# Problem details:
Please quote exactly the opening lines of the data, from the first line to the one where "pull((.521, YF-.019, Z(-.626)), .128, dr, True)" appears.

Scenes as source code:
== == ==

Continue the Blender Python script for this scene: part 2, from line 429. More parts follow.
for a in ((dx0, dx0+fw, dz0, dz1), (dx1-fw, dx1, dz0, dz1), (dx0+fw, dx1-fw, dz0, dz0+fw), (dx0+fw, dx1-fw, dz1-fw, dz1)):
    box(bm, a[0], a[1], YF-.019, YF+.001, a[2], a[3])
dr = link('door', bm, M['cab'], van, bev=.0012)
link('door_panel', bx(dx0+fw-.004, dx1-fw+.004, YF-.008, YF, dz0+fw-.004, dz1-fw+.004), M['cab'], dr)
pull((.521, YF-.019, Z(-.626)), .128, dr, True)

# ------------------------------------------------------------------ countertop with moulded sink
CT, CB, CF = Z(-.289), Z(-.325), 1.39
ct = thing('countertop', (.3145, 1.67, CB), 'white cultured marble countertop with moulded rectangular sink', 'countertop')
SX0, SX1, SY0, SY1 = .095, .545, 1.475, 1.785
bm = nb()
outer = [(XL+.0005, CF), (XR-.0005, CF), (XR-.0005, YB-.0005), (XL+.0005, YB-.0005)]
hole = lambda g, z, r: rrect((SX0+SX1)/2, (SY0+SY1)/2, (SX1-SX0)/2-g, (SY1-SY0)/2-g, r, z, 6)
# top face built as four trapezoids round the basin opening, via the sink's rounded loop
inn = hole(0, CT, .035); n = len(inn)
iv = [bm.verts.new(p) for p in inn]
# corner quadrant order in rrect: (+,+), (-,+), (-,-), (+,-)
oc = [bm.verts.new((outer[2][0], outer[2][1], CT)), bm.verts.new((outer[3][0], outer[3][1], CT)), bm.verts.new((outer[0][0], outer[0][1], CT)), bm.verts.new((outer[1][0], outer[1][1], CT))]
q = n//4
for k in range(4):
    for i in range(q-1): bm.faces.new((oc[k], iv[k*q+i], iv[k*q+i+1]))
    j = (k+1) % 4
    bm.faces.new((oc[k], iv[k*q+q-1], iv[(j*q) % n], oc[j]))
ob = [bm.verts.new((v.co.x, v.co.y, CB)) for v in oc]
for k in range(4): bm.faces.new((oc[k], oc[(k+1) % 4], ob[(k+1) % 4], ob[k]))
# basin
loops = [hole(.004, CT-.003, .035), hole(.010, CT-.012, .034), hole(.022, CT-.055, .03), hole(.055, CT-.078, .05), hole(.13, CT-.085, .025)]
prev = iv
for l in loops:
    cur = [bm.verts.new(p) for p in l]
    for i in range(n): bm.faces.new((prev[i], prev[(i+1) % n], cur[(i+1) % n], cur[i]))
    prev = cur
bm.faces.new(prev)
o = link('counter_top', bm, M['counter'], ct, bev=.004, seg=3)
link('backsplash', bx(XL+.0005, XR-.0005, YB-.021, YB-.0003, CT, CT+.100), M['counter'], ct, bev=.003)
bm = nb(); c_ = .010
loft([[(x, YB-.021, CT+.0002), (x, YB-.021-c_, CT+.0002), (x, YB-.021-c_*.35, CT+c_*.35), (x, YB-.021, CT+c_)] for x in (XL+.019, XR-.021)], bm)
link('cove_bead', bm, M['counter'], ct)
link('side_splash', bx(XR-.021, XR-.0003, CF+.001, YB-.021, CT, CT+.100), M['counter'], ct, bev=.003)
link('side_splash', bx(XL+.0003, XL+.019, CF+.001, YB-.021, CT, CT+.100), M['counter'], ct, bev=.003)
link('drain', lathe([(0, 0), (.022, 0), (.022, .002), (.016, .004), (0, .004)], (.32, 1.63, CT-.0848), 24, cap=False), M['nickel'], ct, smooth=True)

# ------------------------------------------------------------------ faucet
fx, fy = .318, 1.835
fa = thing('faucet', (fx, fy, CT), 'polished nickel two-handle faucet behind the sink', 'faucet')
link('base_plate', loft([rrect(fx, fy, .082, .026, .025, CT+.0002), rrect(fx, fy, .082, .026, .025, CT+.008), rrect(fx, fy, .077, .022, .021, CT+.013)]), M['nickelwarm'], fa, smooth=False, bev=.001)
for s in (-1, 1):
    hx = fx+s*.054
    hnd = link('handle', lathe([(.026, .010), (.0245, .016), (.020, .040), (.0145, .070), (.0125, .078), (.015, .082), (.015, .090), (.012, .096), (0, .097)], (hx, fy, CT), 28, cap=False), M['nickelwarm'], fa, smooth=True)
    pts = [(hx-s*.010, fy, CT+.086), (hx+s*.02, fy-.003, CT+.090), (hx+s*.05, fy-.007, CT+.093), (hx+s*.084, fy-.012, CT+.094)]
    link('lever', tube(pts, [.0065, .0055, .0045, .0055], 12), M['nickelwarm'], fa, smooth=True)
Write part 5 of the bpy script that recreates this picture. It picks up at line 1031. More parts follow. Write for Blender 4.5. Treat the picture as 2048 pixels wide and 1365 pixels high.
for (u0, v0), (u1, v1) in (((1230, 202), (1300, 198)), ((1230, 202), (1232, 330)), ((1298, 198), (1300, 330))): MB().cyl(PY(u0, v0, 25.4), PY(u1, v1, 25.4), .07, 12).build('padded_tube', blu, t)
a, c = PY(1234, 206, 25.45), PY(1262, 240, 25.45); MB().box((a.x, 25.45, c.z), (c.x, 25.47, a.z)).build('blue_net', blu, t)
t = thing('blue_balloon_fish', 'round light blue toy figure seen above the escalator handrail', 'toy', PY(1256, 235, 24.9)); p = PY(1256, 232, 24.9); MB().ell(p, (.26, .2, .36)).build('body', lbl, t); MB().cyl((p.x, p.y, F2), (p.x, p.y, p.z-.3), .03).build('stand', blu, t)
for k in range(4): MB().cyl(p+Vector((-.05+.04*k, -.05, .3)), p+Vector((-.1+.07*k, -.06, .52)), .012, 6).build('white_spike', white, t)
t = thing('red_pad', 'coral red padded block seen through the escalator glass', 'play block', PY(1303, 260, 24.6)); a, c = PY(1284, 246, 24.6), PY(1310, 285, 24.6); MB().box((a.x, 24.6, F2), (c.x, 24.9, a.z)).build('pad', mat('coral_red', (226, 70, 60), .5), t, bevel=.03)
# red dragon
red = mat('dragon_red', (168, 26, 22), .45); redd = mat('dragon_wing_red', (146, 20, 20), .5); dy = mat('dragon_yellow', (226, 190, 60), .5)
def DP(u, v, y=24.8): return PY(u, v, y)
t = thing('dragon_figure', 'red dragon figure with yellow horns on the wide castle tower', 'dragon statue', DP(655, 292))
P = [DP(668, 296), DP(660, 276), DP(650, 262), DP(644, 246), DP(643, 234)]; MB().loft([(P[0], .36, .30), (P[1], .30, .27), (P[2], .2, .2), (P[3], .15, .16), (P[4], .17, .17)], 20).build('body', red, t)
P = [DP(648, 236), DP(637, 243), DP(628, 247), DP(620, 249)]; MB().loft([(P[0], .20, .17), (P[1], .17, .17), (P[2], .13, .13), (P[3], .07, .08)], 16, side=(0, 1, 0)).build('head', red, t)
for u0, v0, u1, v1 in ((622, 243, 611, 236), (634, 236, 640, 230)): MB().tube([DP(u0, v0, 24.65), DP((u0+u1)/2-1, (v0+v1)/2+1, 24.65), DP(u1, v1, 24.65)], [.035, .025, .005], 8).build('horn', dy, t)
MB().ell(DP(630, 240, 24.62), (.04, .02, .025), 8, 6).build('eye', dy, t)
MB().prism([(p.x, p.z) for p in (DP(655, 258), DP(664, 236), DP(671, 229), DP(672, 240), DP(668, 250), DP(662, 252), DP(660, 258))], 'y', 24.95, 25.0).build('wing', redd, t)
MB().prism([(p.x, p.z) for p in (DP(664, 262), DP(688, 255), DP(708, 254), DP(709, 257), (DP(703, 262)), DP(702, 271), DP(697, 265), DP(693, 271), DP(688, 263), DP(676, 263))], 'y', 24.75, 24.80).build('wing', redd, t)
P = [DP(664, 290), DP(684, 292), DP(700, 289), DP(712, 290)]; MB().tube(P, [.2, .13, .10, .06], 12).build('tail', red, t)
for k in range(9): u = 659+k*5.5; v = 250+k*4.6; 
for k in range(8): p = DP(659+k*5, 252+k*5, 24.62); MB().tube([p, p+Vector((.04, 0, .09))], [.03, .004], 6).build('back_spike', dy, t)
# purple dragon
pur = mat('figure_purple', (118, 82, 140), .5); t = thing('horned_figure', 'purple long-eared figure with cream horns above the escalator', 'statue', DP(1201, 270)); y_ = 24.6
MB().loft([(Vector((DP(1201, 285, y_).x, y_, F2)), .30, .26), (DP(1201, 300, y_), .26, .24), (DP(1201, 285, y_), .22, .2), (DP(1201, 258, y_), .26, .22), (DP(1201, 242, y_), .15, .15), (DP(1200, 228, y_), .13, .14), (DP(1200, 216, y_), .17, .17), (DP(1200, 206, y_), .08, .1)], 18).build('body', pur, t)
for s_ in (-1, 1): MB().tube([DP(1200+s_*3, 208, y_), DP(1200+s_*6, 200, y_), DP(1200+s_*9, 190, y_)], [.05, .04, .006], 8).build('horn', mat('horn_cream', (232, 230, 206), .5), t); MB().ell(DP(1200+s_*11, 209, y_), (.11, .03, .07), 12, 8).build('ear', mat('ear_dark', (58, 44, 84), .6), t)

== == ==

# Solution for this exercise:
Continue the Blender Python script for this scene: part 2, from line 429. More parts follow.
for a in ((dx0, dx0+fw, dz0, dz1), (dx1-fw, dx1, dz0, dz1), (dx0+fw, dx1-fw, dz0, dz0+fw), (dx0+fw, dx1-fw, dz1-fw, dz1)):
    box(bm, a[0], a[1], YF-.019, YF+.001, a[2], a[3])
dr = link('door', bm, M['cab'], van, bev=.0012)
link('door_panel', bx(dx0+fw-.004, dx1-fw+.004, YF-.008, YF, dz0+fw-.004, dz1-fw+.004), M['cab'], dr)
pull((.521, YF-.019, Z(-.626)), .128, dr, True)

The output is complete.